ELEANOR BEARDSLEY, BYLINE: Last spring, this migrant encampment was a vast collection of tents among the sand dunes. Today, the Jungle, as it's known by its inhabitants, has tripled in size and is more like a village. Some 6,000 migrants now live here. Generators hum as people make their way on bike or foot along muddy lanes between the makeshift wooden structures popping up everywhere. There are shops, schools and a cafe restaurant run by Pakistani migrant Ali Shan.
ALI SHAN: Do you want some tea, coffee, chai?
BEARDSLEY: Yeah, I'm going to have some chai, yeah. Wow, you're cooking food?
SHAN: Yes, cooking food like chicken.
BEARDSLEY: Shan cooks up dal, spicy chicken and samosas while men sit on rugs smoking shisha pipes and watching a Bollywood film on a widescreen TV. Shan says heightened security around the English Channel tunnel has made it difficult to try to cross to Britain right now. So he and his cousins have opened this cafe while they wait.
SHAN: We also keep other people busy inside. They're warm. They come here. You know, at nighttime a lot of people, they come here and put the phone charging like this, watch movies like this. So they are busy inside.
BEARDSLEY: And not risking their lives trying to jump on trains to cross the channel to Britain, says Shan.
UNIDENTIFIED WOMAN: Hello.
BEARDSLEY: The latest wave of arrivals to the Jungle include families from Iraq. Christian Salome is head of humanitarian organization Auberge des Migrants. He says the French government should build a proper refugee camp here, but politicians lack courage, and people are scared.
CHRISTIAN SALOME: In France, people has less and less job. And we are afraid to see people coming from another country.
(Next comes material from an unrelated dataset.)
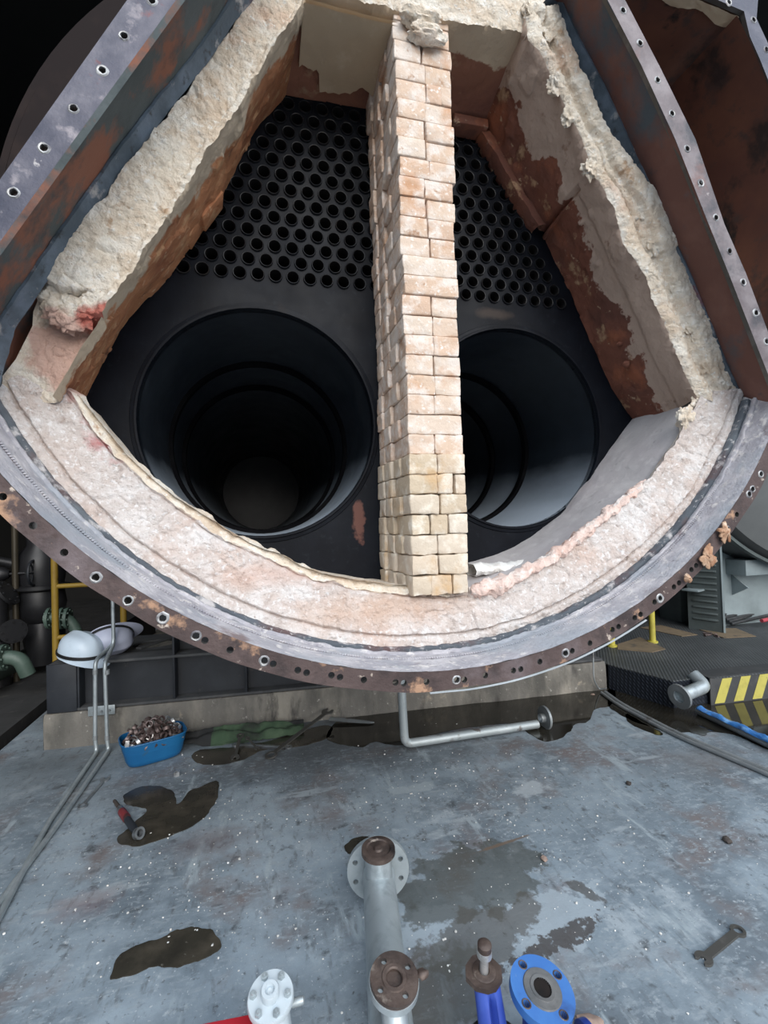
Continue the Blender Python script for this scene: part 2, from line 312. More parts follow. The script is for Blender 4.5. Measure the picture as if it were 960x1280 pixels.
M['rusty_grey'] = material('worn_grey_face', (.11,.115,.12), [((.17,.17,.17),10,.45,.65), ((.06,.055,.05),7,.52,.68)], .5, .3, bump=((25,.5,.005),))
M['blue_paint'] = material('blue_valve_paint', (.045,.15,.42), [((.07,.21,.50),6,.45,.68), ((.03,.08,.24),9,.56,.72), ((.25,.30,.38),22,.69,.75)], .42, bump=((40,.15,.003),))
M['blue_deep'] = material('deep_blue_paint', (.025,.055,.30), [((.05,.10,.42),7,.45,.7), ((.03,.03,.06),9,.6,.7)], .4)
M['white_paint'] = material('pale_valve_paint', (.50,.56,.60), [((.40,.46,.50),6,.5,.7)], .45, .1)
M['red_paint'] = material('red_paint', (.55,.025,.04), [((.38,.02,.03),8,.5,.72)], .45)
M['tub'] = material('blue_plastic', (.008,.105,.27), [((.012,.14,.33),4,.4,.7), ((.03,.10,.2),12,.62,.75)], .42)
M['scrap'] = material('rusty_scrap_steel', (.12,.085,.08), [((.26,.20,.19),30,.45,.65), ((.045,.035,.033),20,.55,.7)], .5, .5)
M['scrapbright'] = material('bright_scrap_steel', (.62,.62,.62), [((.35,.33,.32),40,.5,.7)], .35, .7)
M['helmet'] = material('white_helmet_plastic', (.66,.77,.88), [((.56,.66,.76),9,.6,.75)], .32)
M['helmet2'] = material('white_helmet_plastic_dull', (.50,.53,.66), [((.42,.44,.54),9,.6,.75)], .4)
M['rubber'] = material('black_rubber', (.012,.012,.013), [((.02,.02,.02),9,.5,.7)], .6)
M['yellow'] = material('yellow_rail_paint', (.30,.19,.025), [((.22,.13,.02),6,.5,.7), ((.08,.05,.02),14,.60,.72)], .55)
M['yellow_r'] = material('yellow_post_paint', (.48,.42,.07), [((.38,.33,.06),6,.5,.7)], .5)
M['green_pipe'] = material('pale_green_pipe_paint', (.085,.13,.108), [((.06,.095,.078),5,.45,.68), ((.13,.18,.155),9,.58,.72)], .5)
M['green_dark'] = material('dull_green_pipe_paint', (.055,.075,.062), [((.035,.05,.042),5,.45,.68)], .6)
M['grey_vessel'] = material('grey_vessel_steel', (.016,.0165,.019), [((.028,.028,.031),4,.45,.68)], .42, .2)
M['grey_tank'] = material('grey_tank_paint', (.10,.105,.105), [((.13,.135,.135),2,.4,.7)], .5)
M['grey_frame'] = material('grey_frame_paint', (.26,.31,.325), [((.20,.24,.25),4,.45,.7)], .5)
M['grey_dark'] = material('dark_grey_frame_paint', (.10,.12,.12), [((.075,.09,.09),5,.45,.7)], .55)
M['tan'] = material('tan_board', (.19,.14,.088), [((.13,.10,.065),6,.45,.7), ((.075,.065,.055),14,.58,.7)], .85)
M['hose_black'] = material('black_hose', (.03,.032,.035), [((.06,.06,.062),9,.5,.7)], .5)
M['hose_red'] = material('red_hose', (.42,.06,.08), [((.3,.05,.06),9,.5,.7)], .5)
M['hose_blue'] = material('blue_sheeting', (.05,.20,.52), [((.20,.42,.72),14,.5,.62), ((.03,.12,.36),9,.55,.7)], .4, bump=((30,.4,.01),))
M['cloth_green'] = material('green_cloth', (.045,.080,.045), [((.075,.115,.068),9,.45,.68), ((.025,.032,.025),5,.55,.7)], .95, bump=((60,.4,.005),))
M['cloth_black'] = material('black_cloth', (.022,.023,.024), [((.04,.04,.04),9,.5,.7)], .95)
M['tool'] = material('chrome_tool_steel', (.33,.35,.37), [((.2,.2,.2),12,.5,.72)], .32, .8)
M['tool_dark'] = material('greasy_tool_steel', (.13,.125,.115), [((.2,.19,.18),12,.5,.7)], .45, .6)
M['stone'] = material('brown_stone', (.36,.26,.21), [((.25,.18,.15),20,.45,.7)], .9)
M['stone_dark'] = material('dark_chip', (.05,.04,.036), [((.08,.065,.055),30,.45,.7)], .85)
M['crumb'] = material('white_crumbs', (.72,.72,.70), [brick_tint([(.75,.75,.74),(.55,.52,.48),(.8,.79,.76)])], .9)
M['wall_dark'] = material('dark_wall', (.02,.02,.02), [((.03,.028,.027),1,.4,.7)], .95)
M['wall_beige'] = material('beige_wall', (.42,.38,.27), [((.36,.32,.23),1,.4,.7)], .9)
def checker_mat(name, c1, c2):
    m = material(name, c1, [(c2,3,.45,.7), ((c2[0]*1.6, c2[1]*1.6, c2[2]*1.6),18,.62,.76)], .55, .3)
    N, L = m.node_tree.nodes, m.node_tree.links; b = N['Principled BSDF']; tc = N.new('ShaderNodeTexCoord')
    hs = []
    for ang in (45, -45):
        mp = N.new('ShaderNodeMapping'); mp.inputs['Rotation'].default_value = (math.radians(ang)*.6, math.radians(ang)*.6, math.radians(ang)); L.new(tc.outputs['Object'], mp.inputs[0])
        wv = N.new('ShaderNodeTexWave'); wv.inputs['Scale'].default_value = 17; L.new(mp.outputs[0], wv.inputs['Vector']); hs.append(wv.outputs['Fac'])
    h = mathn(N, L, 'MULTIPLY', hs[0], hs[1]); bp = N.new('ShaderNodeBump'); _b = b.inputs['Base Color'].links[0].from_socket; L.new(mixc(N, L, ramp(N, L, h, .45, .7, 0, .75), _b, (c2[0]*1.7, c2[1]*1.7, c2[2]*1.7)), b.inputs['Base Color'])
    bp.inputs['Strength'].default_value = .7; bp.inputs['Distance'].default_value = .006
    L.new(h, bp.inputs['Height']); L.new(bp.outputs[0], b.inputs['Normal'])
    return m
M['checker'] = checker_mat('checker_plate', (.062,.068,.072), (.10,.106,.11))
M['checker_side'] = checker_mat('navy_checker_plate', (.016,.020,.030), (.024,.03,.042))
M['hazard_black'] = material('hazard_black', (.045,.047,.05), [((.07,.07,.07),9,.5,.7)], .6)
M['hazard_yellow'] = material('hazard_yellow', (.50,.44,.10), [((.40,.35,.08),14,.5,.68), ((.2,.18,.08),26,.64,.74)], .6)

# ================================================================== SETTING
GX0, GX1 = -2.52, -2.40                                     # the open drain channel left of the plinth
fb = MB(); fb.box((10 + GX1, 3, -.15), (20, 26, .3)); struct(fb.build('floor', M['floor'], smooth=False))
fb = MB(); fb.box((GX0 - 8, 3, -.15), (16, 26, .3)); fb.box(((GX0+GX1)/2, 3, -.4), (.14, 26, .2)); struct(fb.build('floor_left', M['floor_dark'], smooth=False))
def wallbox(name, c, s, m): b = MB(); b.box(c, s); return struct(b.build(name, m, smooth=False))
wallbox('wall_back', (0, 9.1, 3.5), (22, .2, 7.6), M['wall_dark'])
wallbox('wall_left', (-5.4, 3.2, 3.5), (.2, 12, 7.6), M['wall_dark'])  # front end extended out of view to keep the left interior dark
wallbox('wall_right', (9.1, 4.0, 3.5), (.2, 10.4, 7.6), M['wall_beige'])
wallbox('ceiling', (1.85, 4.2, 7.3), (14.4, 10.2, .2), M['wall_dark'])
# concrete plinth under the boiler, very slightly out of square with it
PA, PB = V(-2.115, 1.235, 0), V(1.99, .945, 0)
pd = (PB - PA).normalized(); pn = V(-pd.y, pd.x, 0)           # along the plinth, into the plinth
def pl(u, w, z): return PA + pd*u + pn*w + V(0, 0, z)
PLn = (PB - PA).length
def plinth_fn(mb):
    nU = 90
    prof = [(0, 0), (.0, .10), (.004, .20), (.016, .225), (.10, .232), (1.2, .232), (5.0, .232)]
    def fn(i, j):
        k = j*(len(prof)-1); a = min(int(k+1e-6), len(prof)-1); w, z = prof[a]
        p = pl(i*PLn, w, z); n = fbm(p, 5, 2)*.010
        return p - pn*n*(1 if a < 4 else 0) + V(0, 0, n*.3 if a >= 2 else 0)
    mb.grid(fn, nU, len(prof)-1)
    mb.add([pl(0,0,0), pl(0,.0,.2), pl(0,.016,.225), pl(0,5,.232), pl(0,5,0)], [(0,1,2,3,4)])
    mb.add([pl(PLn,0,0), pl(PLn,.0,.2), pl(PLn,.016,.225), pl(PLn,5,.232), pl(PLn,5,0)], [(0,1,2,3,4)])
pb = MB(); plinth_fn(pb); struct(pb.build('trim_plinth', M['concrete']))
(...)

We are afraid by war refugees.
BEARDSLEY: Migrants aren't the only ones coming to the Jungle. Volunteers are also pouring in, stepping in where the British and French governments have failed to act. Many are from England.
SAID BUKARI: Now when I come, I see so many babies, so many families living in the Jungle.
BEARDSLEY: Londoner and humanitarian worker Said Bukari says Britain's commitment to take only 20,000 refugees over the next five years is disgraceful.
BUKARI: I think we could very quickly solve this problem. And the solution is not going to come through a better camp, really. But the actual solution has to be granting people the right to asylum in Britain and here in France.
BEARDSLEY: Bukari says many of these people have connections and family in Britain.
UNIDENTIFIED MAN: (Foreign language spoken).
BEARDSLEY: I'm invited inside a tent with some French volunteers to meet 12-year-old Shefi from Kunduz, Afghanistan, a town recently seized by the Taliban.
WOMAN: OK, we have to take our shoes off.
BEARDSLEY: Shefi is alone since his father managed to cross to Britain last week, hidden in a truck.
WOMAN: (Foreign language spoken).
BEARDSLEY: When the French volunteers say they'll try to figure out a way to reunite the boy with his father, Shefi breaks into a smile.
SHEFI: (Through interpreter) My father is far from me, and I just miss him. I don't have anything to say.
BEARDSLEY: The French government has begun busing some of the Jungle's residents to other towns around France in an effort to integrate them. The EU said this week it expects some three million migrants to arrive in Europe before 2017. Eleanor Beardsley, NPR News, Calais. Transcript provided by NPR, Copyright NPR.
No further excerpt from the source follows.